Supplied material

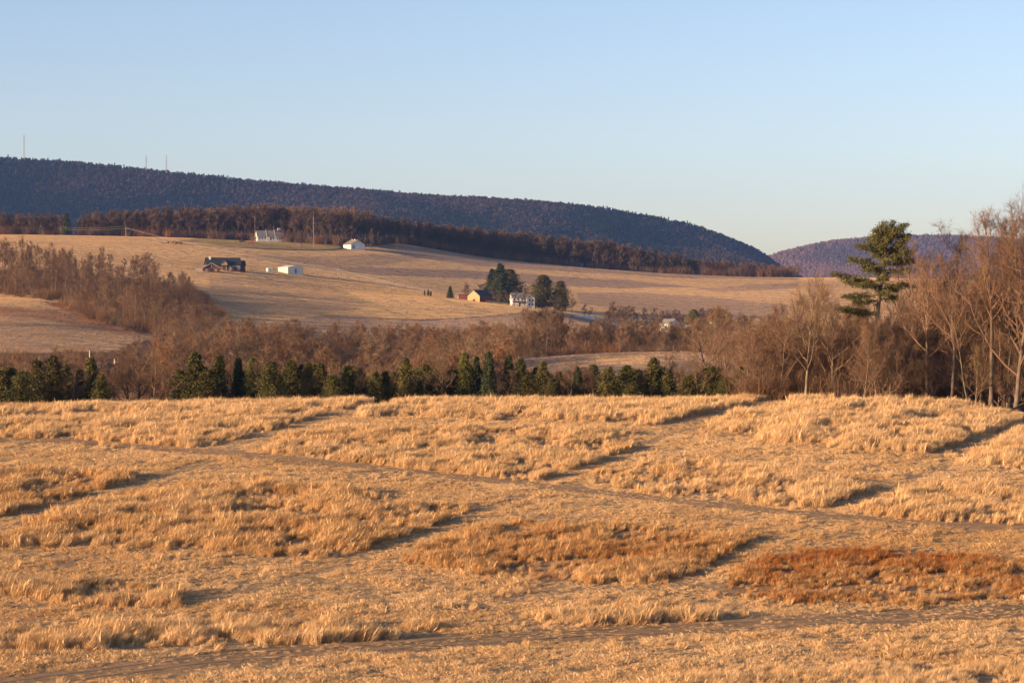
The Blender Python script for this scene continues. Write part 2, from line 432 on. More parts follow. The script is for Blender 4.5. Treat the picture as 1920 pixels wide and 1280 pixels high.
# broad uneven tone of real fields
v = .82 + .36 * fbm(GX, GYY, 14, 21, 4)
vf = .76 + .50 * fbm(GX * .5, GYY, 90, 25, 5)
rows = .955 + .09 * (np.sin((GYY + GX * .12 + 18 * fbm(GX, GYY, 220, 31)) / 4.6) > 0)
colr *= np.where(near, v, vf * rows)[..., None]

nr, nc = GZ.shape
V = np.stack([GX, GYY, GZ], -1).reshape(-1, 3)
idx = np.arange(nr * nc).reshape(nr, nc)
Q = np.stack([idx[:-1, :-1], idx[:-1, 1:], idx[1:, 1:], idx[1:, :-1]], -1).reshape(-1)

gm = bpy.data.materials.new('ground_cover'); gm.use_nodes = True
N = gm.node_tree.nodes; L = gm.node_tree.links
p = N['Principled BSDF']; p.inputs['Roughness'].default_value = .95; p.inputs['Specular IOR Level'].default_value = .05
at = N.new('ShaderNodeAttribute'); at.attribute_name = 'soil'
tc = N.new('ShaderNodeTexCoord')
nz = N.new('ShaderNodeTexNoise'); nz.inputs['Scale'].default_value = .9; nz.inputs['Detail'].default_value = 8; nz.inputs['Roughness'].default_value = .7
L.new(tc.outputs['Object'], nz.inputs['Vector'])
mr = N.new('ShaderNodeMapRange'); mr.inputs['From Min'].default_value = .3; mr.inputs['From Max'].default_value = .7; mr.inputs['To Min'].default_value = .72; mr.inputs['To Max'].default_value = 1.25
L.new(nz.outputs['Fac'], mr.inputs['Value'])
hs = N.new('ShaderNodeHueSaturation'); L.new(at.outputs['Color'], hs.inputs['Color']); L.new(mr.outputs[0], hs.inputs['Value'])
L.new(hs.outputs[0], p.inputs['Base Color'])
bp = N.new('ShaderNodeBump'); bp.inputs['Strength'].default_value = .6; bp.inputs['Distance'].default_value = .35
L.new(nz.outputs['Fac'], bp.inputs['Height']); L.new(bp.outputs[0], p.inputs['Normal'])
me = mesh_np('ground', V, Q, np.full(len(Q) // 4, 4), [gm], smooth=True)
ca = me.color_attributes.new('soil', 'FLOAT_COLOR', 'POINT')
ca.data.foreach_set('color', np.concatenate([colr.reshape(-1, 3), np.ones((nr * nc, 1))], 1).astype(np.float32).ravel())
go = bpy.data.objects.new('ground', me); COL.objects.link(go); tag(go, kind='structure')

def ribbon(name, pts, width, mat, dz=.03, step=2.0, wob=0.0):
    """a strip of surface that follows the ground along world points"""
    pts = np.array(pts, float); seg = np.hypot(*np.diff(pts, axis=0).T); s = np.concatenate([[0], np.cumsum(seg)])
    n = max(2, int(s[-1] / step)); t = np.linspace(0, s[-1], n)
    m = np.gradient(pts, s, axis=0)
    k = np.clip(np.searchsorted(s, t) - 1, 0, len(s) - 2); h = (s[k + 1] - s[k]); q = ((t - s[k]) / h)[:, None]; h = h[:, None]
    c = (2*q**3-3*q**2+1)*pts[k] + (q**3-2*q**2+q)*h*m[k] + (-2*q**3+3*q**2)*pts[k+1] + (q**3-q**2)*h*m[k+1]
    d = np.gradient(c, axis=0); d /= np.linalg.norm(d, axis=1)[:, None]; nrm = np.stack([-d[:, 1], d[:, 0]], 1)
    K = 5; rowsv = []
    for j in range(K):
        f = j / (K - 1) - .5
        ww = width * (1 + wob * (vnoise(c[:, 0], c[:, 1], 6, j) - .5))
        q = c + nrm * (f * ww)[:, None] if np.ndim(ww) else c + nrm * f * width
        rowsv.append(np.column_stack([q, ground(q[:, 0], q[:, 1]) + dz]))
    Vv = np.stack(rowsv, 1).reshape(-1, 3); ii = np.arange(n * K).reshape(n, K)
    q = np.stack([ii[:-1, :-1], ii[:-1, 1:], ii[1:, 1:], ii[1:, :-1]], -1).reshape(-1)
    o = bpy.data.objects.new(name, mesh_np(name, Vv, q, np.full(len(q) // 4, 4), [mat], smooth=True)); COL.objects.link(o)
    return tag(o, kind='structure')

def ruts(name, pts, gap, width, mat, dz, step):
    pts = np.array(pts); d = np.gradient(pts, axis=0); d /= np.linalg.norm(d, axis=1)[:, None]; nn = np.stack([-d[:, 1], d[:, 0]], 1)
    a = ribbon(name, pts + nn * gap / 2, width, mat, dz, step, 1.2); b = ribbon(name, pts - nn * gap / 2, width, mat, dz, step, 1.2)
    va = len(a.data.vertices); V = np.array([v.co for v in a.data.vertices] + [v.co for v in b.data.vertices])
    f = np.array([list(p.vertices) for p in a.data.polygons] + [[i + va for i in p.vertices] for p in b.data.polygons]).ravel()
    a.data = mesh_np(name, V, f, np.full(len(f) // 4, 4), [mat], smooth=True); bpy.data.objects.remove(b); return a
def world_line(line, y0=80, y1=260): return [hit(a, b, y0, y1) for a, b in line]
tr = [np.array(p) for p in world_line(TRACK)]
ruts('dirt_track', tr, 1.1, .6, M['track'], .015, .6)
fr = [np.array(p) for p in world_line(FRONT[1:-1])]
ruts('farm_track', fr, 1.8, .7, M['track'], .015, .6)
# driveway loop below the hilltop house, and the gravel drive
ribbon('driveway', [hit(a, b, 1200, 1640) for a, b in ((300, 455), (360, 459), (440, 464), (520, 468), (590, 469.5), (630, 468), (642, 463), (625, 457), (590, 453), (560, 450))], 2.6, M['asphalt'], .08, 3)
ribbon('gravel_drive', [hit(a, b, 1000, 1640) for a, b in ((425, 509), (470, 511), (510, 513))], 3.5, M['gravel'], .08, 3)

# ------------------------------------------------------------------ mountain ridges
def ridge(name, line, Yr, foot, seed, rough, tree_h, nu=420, nv=70):
    line = np.array(line, float)
    pxs = np.linspace(line[0, 0], line[-1, 0], nu)
    top = pchip(line[:, 0], line[:, 1], pxs)
    v = np.concatenate([np.linspace(0, 1, nv), 1 + np.linspace(.05, .8, 14)])
    U = (pxs - 960) / F
    Hh = (HY - top) / F * Yr - tree_h
    Yv = foot + (Yr - foot) * v
    YY = np.repeat(Yv[:, None], nu, 1)
    XX = U[None, :] * Yr + 0 * YY
    prof = np.where(v <= 1, np.clip(v, 0, 1) ** 1.05, 1 - .9 * (v - 1) ** 1.2)[:, None]
    prof = np.where(v[:, None] <= 1, prof * (1.04 - .04 * prof), prof)
    base = -25.0
    n = (fbm(XX, YY * .35, 520, seed, 4) - .47) * rough
    # gullies and spurs run down the slope
    env = (np.clip(v, 0, 1) * (1 - np.clip(v, 0, 1)) * 4)[:, None] * (v < 1)[:, None]
    ZZ = base + (Hh[None, :] - base) * prof + n * env
    ii = np.arange(ZZ.size).reshape(ZZ.shape)
    q = np.stack([ii[:-1, :-1], ii[:-1, 1:], ii[1:, 1:], ii[1:, :-1]], -1).reshape(-1)
    me = mesh_np(name, np.stack([XX, YY, ZZ], -1).reshape(-1, 3), q, np.full(len(q) // 4, 4), [M['forest_floor']], smooth=True)
    o = bpy.data.objects.new(name, me); COL.objects.link(o); tag(o, kind='structure')
    return XX, YY, ZZ, v
M['forest_floor'] = mat_basic('forest_floor', (.07, .045, .032), .95, .4, .02)
RIDGE1 = [(-1100, 235), (-600, 258), (-200, 278), (0, 291), (150, 301), (300, 317), (480, 335), (640, 348), (800, 362), (960, 370), (1100, 383), (1200, 399), (1280, 414), (1350, 436), (1420, 466), (1465, 497), (1510, 530), (1560, 556)]
RIDGE2 = [(1330, 520), (1400, 492), (1440, 477), (1500, 460), (1560, 448), (1640, 441), (1760, 437), (1840, 440), (1920, 445), (2300, 452), (2900, 458)]
r1 = ridge('mountain_ridge', RIDGE1, 5000, 3700, 41, 150, 11)
r2 = ridge('distant_mountain_ridge', RIDGE2, 7600, 6500, 57, 120, 11, 300)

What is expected
Repeat exactly the lines from the one containing "ca = me.color_attributes.new('soil', 'FLOAT_COLOR', 'POINT')" through the one containing "return tag(o, kind='structure')", both included, and nothing else.

Full solution
ca = me.color_attributes.new('soil', 'FLOAT_COLOR', 'POINT')
ca.data.foreach_set('color', np.concatenate([colr.reshape(-1, 3), np.ones((nr * nc, 1))], 1).astype(np.float32).ravel())
go = bpy.data.objects.new('ground', me); COL.objects.link(go); tag(go, kind='structure')

def ribbon(name, pts, width, mat, dz=.03, step=2.0, wob=0.0):
    """a strip of surface that follows the ground along world points"""
    pts = np.array(pts, float); seg = np.hypot(*np.diff(pts, axis=0).T); s = np.concatenate([[0], np.cumsum(seg)])
    n = max(2, int(s[-1] / step)); t = np.linspace(0, s[-1], n)
    m = np.gradient(pts, s, axis=0)
    k = np.clip(np.searchsorted(s, t) - 1, 0, len(s) - 2); h = (s[k + 1] - s[k]); q = ((t - s[k]) / h)[:, None]; h = h[:, None]
    c = (2*q**3-3*q**2+1)*pts[k] + (q**3-2*q**2+q)*h*m[k] + (-2*q**3+3*q**2)*pts[k+1] + (q**3-q**2)*h*m[k+1]
    d = np.gradient(c, axis=0); d /= np.linalg.norm(d, axis=1)[:, None]; nrm = np.stack([-d[:, 1], d[:, 0]], 1)
    K = 5; rowsv = []
    for j in range(K):
        f = j / (K - 1) - .5
        ww = width * (1 + wob * (vnoise(c[:, 0], c[:, 1], 6, j) - .5))
        q = c + nrm * (f * ww)[:, None] if np.ndim(ww) else c + nrm * f * width
        rowsv.append(np.column_stack([q, ground(q[:, 0], q[:, 1]) + dz]))
    Vv = np.stack(rowsv, 1).reshape(-1, 3); ii = np.arange(n * K).reshape(n, K)
    q = np.stack([ii[:-1, :-1], ii[:-1, 1:], ii[1:, 1:], ii[1:, :-1]], -1).reshape(-1)
    o = bpy.data.objects.new(name, mesh_np(name, Vv, q, np.full(len(q) // 4, 4), [mat], smooth=True)); COL.objects.link(o)
    return tag(o, kind='structure')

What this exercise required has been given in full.